For those wanting to be closer to the white sand beaches in this area, the recently renovated H10 Rubicon Palace is perfect for families, with a special play area for children featuring a pirate ship.

(Photo courtesy of H10 Rubicon Palace)

If you’d prefer to get away from it, consider a stay at the Finca de Arrieta Eco Retreat, close to the sand and rocks of Playa Garita.
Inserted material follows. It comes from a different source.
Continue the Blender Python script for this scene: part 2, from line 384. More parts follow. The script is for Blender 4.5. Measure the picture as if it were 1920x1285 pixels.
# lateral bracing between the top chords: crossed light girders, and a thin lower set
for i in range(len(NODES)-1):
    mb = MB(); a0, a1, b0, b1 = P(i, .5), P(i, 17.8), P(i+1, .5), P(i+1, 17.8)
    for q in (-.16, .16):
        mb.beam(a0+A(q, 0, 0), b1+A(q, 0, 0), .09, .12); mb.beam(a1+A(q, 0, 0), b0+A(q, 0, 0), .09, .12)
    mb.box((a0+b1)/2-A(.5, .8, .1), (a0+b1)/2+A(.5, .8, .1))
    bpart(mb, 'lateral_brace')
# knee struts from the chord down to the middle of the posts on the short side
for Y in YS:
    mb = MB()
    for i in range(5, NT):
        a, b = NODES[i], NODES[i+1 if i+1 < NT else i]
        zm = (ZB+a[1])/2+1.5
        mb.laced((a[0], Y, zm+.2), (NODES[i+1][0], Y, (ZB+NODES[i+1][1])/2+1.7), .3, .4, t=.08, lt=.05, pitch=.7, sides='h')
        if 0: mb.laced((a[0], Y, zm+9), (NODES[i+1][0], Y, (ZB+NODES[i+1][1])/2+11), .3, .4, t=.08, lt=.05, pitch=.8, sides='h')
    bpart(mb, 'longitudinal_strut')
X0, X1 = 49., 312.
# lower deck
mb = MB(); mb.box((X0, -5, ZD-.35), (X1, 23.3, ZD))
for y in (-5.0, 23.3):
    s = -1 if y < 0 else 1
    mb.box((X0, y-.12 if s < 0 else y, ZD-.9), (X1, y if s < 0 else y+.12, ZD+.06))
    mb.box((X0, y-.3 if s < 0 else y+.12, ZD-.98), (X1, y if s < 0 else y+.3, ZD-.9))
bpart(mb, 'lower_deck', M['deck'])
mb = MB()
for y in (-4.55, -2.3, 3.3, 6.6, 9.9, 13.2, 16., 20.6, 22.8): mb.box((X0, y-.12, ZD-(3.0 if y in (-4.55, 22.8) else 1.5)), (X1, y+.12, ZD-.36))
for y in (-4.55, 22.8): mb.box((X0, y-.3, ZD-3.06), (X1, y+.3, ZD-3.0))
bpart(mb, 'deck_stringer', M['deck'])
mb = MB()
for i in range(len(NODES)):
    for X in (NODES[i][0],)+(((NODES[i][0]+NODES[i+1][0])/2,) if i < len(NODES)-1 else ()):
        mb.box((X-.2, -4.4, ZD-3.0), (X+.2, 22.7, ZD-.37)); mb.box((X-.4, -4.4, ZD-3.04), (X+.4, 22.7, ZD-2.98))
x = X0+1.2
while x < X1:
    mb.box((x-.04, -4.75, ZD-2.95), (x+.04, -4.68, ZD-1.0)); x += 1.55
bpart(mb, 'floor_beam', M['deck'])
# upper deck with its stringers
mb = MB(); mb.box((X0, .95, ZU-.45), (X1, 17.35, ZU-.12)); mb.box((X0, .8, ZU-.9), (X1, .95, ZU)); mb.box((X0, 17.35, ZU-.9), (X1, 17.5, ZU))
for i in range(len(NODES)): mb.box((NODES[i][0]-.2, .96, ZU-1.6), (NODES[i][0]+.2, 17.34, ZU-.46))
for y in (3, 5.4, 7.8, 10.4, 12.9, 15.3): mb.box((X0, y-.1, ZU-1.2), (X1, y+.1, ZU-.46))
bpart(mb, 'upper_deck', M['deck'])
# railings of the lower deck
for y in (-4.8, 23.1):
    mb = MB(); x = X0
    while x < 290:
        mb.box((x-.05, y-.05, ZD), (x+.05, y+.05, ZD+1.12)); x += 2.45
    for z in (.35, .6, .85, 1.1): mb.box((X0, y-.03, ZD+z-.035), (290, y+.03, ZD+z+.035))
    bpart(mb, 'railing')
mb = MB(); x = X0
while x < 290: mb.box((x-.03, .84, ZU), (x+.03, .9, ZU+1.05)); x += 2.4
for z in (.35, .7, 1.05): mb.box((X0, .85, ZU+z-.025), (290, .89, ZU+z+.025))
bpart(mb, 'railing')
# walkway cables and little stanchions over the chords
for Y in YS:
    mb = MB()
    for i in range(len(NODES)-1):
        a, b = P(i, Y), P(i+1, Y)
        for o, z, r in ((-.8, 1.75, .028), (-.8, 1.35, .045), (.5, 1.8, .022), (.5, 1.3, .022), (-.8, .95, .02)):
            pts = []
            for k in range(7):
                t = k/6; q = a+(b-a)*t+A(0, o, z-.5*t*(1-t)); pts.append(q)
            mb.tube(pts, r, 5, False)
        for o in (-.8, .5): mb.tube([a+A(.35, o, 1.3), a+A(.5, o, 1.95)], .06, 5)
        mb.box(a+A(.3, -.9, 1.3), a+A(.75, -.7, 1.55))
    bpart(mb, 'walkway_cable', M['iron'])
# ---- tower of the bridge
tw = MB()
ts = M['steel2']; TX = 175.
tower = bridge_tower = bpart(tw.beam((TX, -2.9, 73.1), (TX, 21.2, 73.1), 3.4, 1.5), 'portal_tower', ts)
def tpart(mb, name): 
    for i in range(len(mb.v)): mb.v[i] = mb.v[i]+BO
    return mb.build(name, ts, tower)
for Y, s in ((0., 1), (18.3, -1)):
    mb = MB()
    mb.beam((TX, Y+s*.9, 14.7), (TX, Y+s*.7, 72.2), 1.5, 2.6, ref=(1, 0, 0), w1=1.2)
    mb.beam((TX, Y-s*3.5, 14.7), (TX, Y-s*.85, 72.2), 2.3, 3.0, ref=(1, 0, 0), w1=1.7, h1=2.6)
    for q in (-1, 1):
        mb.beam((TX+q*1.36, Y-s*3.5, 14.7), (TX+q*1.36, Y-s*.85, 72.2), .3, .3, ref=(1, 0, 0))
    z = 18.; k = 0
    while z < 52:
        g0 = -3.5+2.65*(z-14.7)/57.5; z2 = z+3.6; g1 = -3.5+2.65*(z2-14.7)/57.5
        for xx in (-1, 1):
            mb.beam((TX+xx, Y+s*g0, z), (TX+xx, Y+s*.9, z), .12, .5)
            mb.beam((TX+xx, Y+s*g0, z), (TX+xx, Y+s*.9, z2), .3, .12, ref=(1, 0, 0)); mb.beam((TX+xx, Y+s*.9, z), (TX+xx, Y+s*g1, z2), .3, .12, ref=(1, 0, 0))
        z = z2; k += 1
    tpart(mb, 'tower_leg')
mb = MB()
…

This spot is all about “glamping,” so expect hammocks, eco-chic yurts and fancy farmhouses.

(Photo courtesy of Finca De Arrieta/Lanzarote Retreats)

What to do and see

Beaches

Lanzarote’s beach scene has something for everyone: black sand, picturesque pebbles, white and golden sand stretches flanked by cliffs, breezy surfer spots and shallow bays perfect for families.

Playa de Papagayo on Lanzarote. (Photo by Arcangelo Piai/EyeEm/Getty)
  • For natural sands in the south: Playa de Papagayo
  • For natural sands in the north: Playa Orzola
  • For shallow, family-friendly waters: Caleton Blanco
  • For amenities and golden sands: Playa Flamingo
  • For shallow, calm waters: El Jablillo
  • For surfing: Famara Beach
Playa de Famara. (Photo by Andreas Weibel/Getty)

Nature and adventure

A must-see in Lanzarote, Los Herivdores are cliffs created from volcanic lava. Weave through tiny paths heading towards the sea for some awe-inspiring scenery. Next, pay a visit to El Golfo, a volcano that has slowly been eroded by sea and salt, now a reddish crater wall with a vibrant green lagoon made up of volcanic minerals. The green water is separated from the blue ocean by a black pebbly beach, a one-of-a-kind natural wonder. Note that swimming in it is forbidden though.

El Golfo. (Photo by Christian Hirt/EyeEm/Getty Images)

You can’t leave the island without checking out the Timanfaya Natural Park, home to volcanic craters and the famous Fire Mountain Monument. For more volcanic craters and hiking, you also have the nearby Volcanos Natural Park.

The Fire Mountains in Timanfaya. (Photo by svjetlana/Getty)

Culture and art

For a family-friendly adventure, check out one of the most beautiful villages in the Canary Islands, the whitewashed town of Haría lined with palm tree after palm tree.

Haria, Lanzarote. (Photo by Westend61/Getty)

Design and art lovers need to enter the world of César Manrique. Visit his former home in Haría, decked with sculpture and art incorporating the natural landscape of caves, volcanic rock and tunnels in his distinctive design aesthetic.

Another Manrique must-see is the Jameos de Agua, a unique tunnel, pool and event space with quirky design touches. And don’t forget about his famed cactus garden, or the Campesino Museum, where his work is also on display.

Cacti in Lanzarote. (Photo by F.J. Jimenez/Getty)

What to eat and drink

Volcanos Natural Park has another claim to fame: the volcanic wine of La Geria. You can’t come to Lanzarote without touring a volcanic vineyard, learning about how the grapes thrive in the mineral and ashy soil. The wines have small stone circles around them to protect from wind, salt and rain, making these volcanic moonscapes unlike any other vineyards in the world. Tour and taste at wineries such as Bodega Vega de Yuco or Bodega Vulcano Lanzarote. Most wines are light and fruity, but some sweet wine is also cultivated on the island.

Vineyards among the volcanic landscape in La Geria, Lanzarote. (Photo by Smartshots International/Getty)

Beyond its famous wine, Lanzarote has cuisine typical of the Canary Islands, stews and simple plates of tapas like potatoes with mojo picon sauce. To eat like a local, you’ll want to dine in Arrecife, the island’s capital, or in the north, where most of the population lives. For international cuisine, the tourist resorts of the south have many different gastronomic options.

For a truly unique dining experience, eat at El Diablo, a restaurant designed by César Manrique that overlooks the island’s impressive volcanic landscape. For the complete experience, order something cooked using the volcanic steam, which can heat up to 300 degrees Celcius.

Bottom line

Lanzarote, Canary Islands. (Photo by Artur Debat/Getty)

If you want a beach holiday that also includes some culture, Lanzarote is the island for you. With plenty of art, design and sculpture by César Manrique, its volcanic vineyards and impressive natural parks, you’ll never get bored there.